The simulant market history
Lithium niobate occupied the diamond simulant niche briefly in the mid-twentieth century, before the development of cubic zirconia in 1976 and synthetic moissanite in 1996. The hardness was its most significant disadvantage relative to those later simulants; a lithium niobate stone would not retain its polish over typical wear cycles, which limited its acceptance as a sustainable jewellery material. Cubic zirconia, with its higher hardness and better wear resistance, came to dominate the diamond simulant market and lithium niobate retreated into specialty and historical-curiosity use.

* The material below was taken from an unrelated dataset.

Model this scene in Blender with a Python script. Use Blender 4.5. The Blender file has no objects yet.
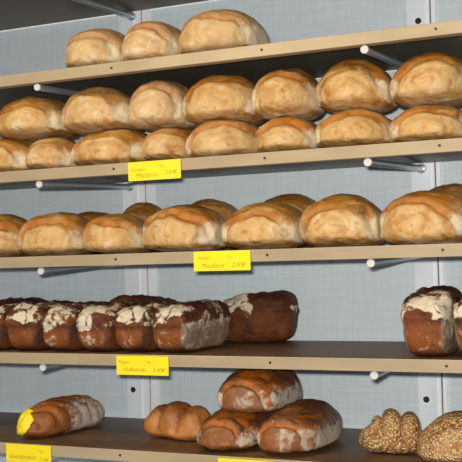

Optoelectronic applications
Lithium niobate's lasting commercial importance is in the optoelectronics industry. Its piezoelectric and electro-optic properties make it suitable for the modulators used in fibre-optic communications systems, the surface-acoustic-wave filters used in mobile phones and other wireless devices, and the periodically poled lithium niobate (PPLN) crystals used in nonlinear optics for frequency conversion. The crystal growth and processing infrastructure that supports these applications is substantially larger than the gem-trade demand for the material, and lithium niobate boules are produced in industrial quantities for the photonics market.
Identification
Identification of lithium niobate is straightforward with standard gemmological equipment. The strong birefringence is visible on the polariscope. The refractive index is at the upper end of the gemmological refractometer's range. The specific gravity is well above diamond and well above most coloured stones. UV reaction is generally muted but doped material can show characteristic fluorescence. The combination of properties is unambiguous and the stone is rarely encountered in general retail goods today.